▶ [Your objective] The required output consists solely of the lines from the top of the listing through the line containing "R = math.radians", transcribed exactly.

▶ [Data provided]
**********
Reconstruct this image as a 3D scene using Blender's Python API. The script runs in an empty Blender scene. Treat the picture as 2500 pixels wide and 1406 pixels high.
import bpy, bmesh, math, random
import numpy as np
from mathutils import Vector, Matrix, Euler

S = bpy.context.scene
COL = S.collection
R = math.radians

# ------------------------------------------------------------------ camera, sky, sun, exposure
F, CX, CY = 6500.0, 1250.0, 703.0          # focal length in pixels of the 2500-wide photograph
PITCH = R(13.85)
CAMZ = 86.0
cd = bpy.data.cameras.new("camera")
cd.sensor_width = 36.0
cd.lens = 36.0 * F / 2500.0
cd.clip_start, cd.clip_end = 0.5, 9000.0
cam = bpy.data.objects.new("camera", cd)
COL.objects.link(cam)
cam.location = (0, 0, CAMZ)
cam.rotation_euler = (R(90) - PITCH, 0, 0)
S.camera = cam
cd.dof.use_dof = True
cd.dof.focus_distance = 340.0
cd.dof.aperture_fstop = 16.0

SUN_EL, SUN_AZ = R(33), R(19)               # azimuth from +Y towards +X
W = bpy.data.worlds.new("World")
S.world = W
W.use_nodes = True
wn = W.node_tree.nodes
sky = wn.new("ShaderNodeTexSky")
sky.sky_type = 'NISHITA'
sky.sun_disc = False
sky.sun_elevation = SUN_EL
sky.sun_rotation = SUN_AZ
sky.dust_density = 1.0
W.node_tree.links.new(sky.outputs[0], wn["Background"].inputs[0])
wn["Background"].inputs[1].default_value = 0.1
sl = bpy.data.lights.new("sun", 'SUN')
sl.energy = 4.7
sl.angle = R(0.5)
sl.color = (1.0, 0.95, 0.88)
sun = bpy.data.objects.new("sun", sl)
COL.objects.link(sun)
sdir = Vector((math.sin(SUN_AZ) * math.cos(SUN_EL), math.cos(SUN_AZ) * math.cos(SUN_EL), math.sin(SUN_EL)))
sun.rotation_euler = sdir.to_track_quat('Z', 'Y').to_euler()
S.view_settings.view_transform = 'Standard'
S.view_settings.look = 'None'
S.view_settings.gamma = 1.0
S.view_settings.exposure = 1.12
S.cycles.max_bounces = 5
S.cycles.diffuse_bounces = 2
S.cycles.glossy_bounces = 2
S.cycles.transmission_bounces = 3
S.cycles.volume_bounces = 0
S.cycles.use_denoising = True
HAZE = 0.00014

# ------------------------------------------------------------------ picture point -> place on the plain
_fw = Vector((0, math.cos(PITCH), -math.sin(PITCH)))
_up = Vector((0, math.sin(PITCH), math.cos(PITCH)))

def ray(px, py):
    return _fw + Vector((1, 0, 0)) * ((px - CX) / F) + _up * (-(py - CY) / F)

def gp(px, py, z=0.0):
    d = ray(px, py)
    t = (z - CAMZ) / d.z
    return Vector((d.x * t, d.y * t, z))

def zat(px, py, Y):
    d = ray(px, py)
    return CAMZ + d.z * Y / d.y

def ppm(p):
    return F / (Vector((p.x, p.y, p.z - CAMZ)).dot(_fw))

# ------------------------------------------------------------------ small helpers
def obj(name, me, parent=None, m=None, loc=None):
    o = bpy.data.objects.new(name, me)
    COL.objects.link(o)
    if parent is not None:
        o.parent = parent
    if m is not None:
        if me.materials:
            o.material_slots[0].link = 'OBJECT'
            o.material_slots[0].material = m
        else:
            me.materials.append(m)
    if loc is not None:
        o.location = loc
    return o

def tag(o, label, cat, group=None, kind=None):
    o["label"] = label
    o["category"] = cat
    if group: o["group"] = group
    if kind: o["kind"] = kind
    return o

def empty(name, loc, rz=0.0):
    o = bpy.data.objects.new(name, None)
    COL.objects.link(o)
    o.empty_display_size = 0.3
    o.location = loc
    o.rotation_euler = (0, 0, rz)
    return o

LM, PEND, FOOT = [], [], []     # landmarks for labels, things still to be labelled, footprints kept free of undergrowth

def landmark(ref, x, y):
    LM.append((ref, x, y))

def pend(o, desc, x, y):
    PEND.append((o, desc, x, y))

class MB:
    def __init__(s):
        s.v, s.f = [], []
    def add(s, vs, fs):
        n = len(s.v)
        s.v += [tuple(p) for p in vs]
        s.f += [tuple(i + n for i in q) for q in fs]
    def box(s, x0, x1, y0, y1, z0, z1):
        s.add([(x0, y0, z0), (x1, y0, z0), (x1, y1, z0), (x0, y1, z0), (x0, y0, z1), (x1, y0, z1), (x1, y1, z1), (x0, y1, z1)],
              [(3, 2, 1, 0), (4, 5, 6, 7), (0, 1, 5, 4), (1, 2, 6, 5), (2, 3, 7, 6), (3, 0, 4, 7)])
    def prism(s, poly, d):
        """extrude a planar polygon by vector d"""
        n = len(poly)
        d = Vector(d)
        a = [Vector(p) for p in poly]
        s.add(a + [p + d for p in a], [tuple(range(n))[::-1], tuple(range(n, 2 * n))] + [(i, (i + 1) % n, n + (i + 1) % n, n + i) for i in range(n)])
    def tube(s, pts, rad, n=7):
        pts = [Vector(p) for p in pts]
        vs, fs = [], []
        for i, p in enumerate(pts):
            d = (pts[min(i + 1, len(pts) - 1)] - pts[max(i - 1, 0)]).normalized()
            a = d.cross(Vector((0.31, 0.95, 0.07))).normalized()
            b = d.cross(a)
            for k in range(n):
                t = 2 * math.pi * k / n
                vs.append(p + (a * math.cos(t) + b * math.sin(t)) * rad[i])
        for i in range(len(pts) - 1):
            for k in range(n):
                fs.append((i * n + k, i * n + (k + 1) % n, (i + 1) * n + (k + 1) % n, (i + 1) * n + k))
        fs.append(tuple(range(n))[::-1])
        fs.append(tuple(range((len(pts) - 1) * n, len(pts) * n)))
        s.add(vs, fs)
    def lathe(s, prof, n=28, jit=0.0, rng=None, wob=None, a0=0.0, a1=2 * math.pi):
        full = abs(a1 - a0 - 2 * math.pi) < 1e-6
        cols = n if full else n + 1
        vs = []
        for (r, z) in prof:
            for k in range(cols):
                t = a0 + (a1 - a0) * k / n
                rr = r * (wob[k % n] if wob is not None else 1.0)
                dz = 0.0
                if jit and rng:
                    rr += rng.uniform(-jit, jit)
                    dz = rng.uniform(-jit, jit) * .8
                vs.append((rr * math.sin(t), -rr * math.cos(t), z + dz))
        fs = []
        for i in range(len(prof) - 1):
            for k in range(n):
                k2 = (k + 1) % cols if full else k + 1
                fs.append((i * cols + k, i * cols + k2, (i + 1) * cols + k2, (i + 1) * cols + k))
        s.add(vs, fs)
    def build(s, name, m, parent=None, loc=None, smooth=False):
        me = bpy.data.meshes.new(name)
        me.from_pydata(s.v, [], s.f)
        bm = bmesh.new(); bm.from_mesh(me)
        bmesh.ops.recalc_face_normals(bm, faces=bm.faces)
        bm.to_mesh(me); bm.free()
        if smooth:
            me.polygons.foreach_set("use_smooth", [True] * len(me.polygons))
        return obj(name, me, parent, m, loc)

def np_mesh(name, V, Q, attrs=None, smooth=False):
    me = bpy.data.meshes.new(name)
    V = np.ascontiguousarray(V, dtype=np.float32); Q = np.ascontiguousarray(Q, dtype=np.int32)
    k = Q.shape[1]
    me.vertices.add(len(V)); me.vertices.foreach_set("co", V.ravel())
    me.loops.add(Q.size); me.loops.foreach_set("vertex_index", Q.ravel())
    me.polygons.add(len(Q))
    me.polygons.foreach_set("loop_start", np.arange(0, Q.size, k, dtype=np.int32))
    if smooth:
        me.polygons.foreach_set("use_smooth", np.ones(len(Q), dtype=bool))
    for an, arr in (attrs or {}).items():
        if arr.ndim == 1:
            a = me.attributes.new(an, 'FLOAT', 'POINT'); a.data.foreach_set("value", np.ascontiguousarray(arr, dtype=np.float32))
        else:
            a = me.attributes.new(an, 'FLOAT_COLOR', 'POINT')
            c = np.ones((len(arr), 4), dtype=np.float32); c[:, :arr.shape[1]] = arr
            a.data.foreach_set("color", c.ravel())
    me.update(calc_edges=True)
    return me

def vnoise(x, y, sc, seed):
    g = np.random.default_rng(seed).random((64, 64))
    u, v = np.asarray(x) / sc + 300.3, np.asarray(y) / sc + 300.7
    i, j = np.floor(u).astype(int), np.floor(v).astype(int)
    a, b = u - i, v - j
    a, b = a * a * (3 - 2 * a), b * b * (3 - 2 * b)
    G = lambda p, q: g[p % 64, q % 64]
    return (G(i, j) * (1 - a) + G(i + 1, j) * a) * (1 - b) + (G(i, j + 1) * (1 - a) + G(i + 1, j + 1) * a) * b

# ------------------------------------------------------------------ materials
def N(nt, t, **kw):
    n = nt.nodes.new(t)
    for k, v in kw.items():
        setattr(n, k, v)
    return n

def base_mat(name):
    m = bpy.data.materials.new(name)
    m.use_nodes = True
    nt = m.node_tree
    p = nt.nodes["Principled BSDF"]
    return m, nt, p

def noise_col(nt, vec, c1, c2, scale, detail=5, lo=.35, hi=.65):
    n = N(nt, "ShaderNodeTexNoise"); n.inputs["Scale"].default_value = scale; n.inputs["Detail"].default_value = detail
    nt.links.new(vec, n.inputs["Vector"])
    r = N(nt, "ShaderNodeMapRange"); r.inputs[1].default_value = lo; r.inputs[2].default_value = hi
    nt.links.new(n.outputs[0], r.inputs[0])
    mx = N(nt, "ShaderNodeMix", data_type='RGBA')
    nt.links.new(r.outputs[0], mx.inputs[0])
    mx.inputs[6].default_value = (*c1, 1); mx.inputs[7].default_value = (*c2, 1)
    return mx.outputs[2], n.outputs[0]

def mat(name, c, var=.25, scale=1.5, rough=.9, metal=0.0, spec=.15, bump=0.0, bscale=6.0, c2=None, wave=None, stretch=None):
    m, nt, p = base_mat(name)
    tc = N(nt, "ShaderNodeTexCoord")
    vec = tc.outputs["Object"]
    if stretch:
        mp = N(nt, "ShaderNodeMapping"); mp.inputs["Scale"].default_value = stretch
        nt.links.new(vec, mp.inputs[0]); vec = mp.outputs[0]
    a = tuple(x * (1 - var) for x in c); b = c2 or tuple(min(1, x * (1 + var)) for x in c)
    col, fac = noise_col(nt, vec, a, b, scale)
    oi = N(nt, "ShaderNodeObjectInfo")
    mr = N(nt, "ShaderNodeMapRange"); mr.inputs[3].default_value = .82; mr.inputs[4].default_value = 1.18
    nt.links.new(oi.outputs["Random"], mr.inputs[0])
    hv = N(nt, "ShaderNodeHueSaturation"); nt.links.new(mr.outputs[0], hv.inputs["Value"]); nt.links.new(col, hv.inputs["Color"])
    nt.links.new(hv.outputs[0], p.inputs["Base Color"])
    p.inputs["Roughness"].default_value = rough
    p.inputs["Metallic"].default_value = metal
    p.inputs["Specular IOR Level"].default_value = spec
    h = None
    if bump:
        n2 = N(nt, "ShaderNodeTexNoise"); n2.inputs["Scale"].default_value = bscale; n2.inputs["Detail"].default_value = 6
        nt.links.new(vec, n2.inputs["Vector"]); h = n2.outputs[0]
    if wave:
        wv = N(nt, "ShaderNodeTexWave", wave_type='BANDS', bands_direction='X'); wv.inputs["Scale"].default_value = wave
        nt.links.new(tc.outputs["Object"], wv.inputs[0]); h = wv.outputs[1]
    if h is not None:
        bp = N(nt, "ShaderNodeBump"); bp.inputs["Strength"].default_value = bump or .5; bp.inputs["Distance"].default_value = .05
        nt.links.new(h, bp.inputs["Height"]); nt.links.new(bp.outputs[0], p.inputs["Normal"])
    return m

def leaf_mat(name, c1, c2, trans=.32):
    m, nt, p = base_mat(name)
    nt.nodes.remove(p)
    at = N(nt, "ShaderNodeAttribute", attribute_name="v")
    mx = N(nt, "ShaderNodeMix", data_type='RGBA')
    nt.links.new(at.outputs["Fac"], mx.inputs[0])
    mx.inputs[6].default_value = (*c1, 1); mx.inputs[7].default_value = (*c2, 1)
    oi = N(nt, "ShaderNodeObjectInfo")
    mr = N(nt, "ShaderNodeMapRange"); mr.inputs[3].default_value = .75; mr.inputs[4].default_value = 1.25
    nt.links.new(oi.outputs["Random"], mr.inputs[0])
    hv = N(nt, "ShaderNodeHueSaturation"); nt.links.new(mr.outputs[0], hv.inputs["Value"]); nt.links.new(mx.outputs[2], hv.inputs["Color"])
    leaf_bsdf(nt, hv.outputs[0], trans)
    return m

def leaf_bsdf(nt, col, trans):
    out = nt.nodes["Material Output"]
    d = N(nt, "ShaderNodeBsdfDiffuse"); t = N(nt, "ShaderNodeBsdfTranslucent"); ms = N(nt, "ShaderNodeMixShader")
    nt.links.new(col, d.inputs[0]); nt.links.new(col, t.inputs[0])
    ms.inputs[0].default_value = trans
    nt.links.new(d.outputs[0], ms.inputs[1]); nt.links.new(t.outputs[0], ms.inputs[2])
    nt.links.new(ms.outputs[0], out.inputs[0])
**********
▶ [The solution]
Reconstruct this image as a 3D scene using Blender's Python API. The script runs in an empty Blender scene. Treat the picture as 2500 pixels wide and 1406 pixels high.
import bpy, bmesh, math, random
import numpy as np
from mathutils import Vector, Matrix, Euler

S = bpy.context.scene
COL = S.collection
R = math.radians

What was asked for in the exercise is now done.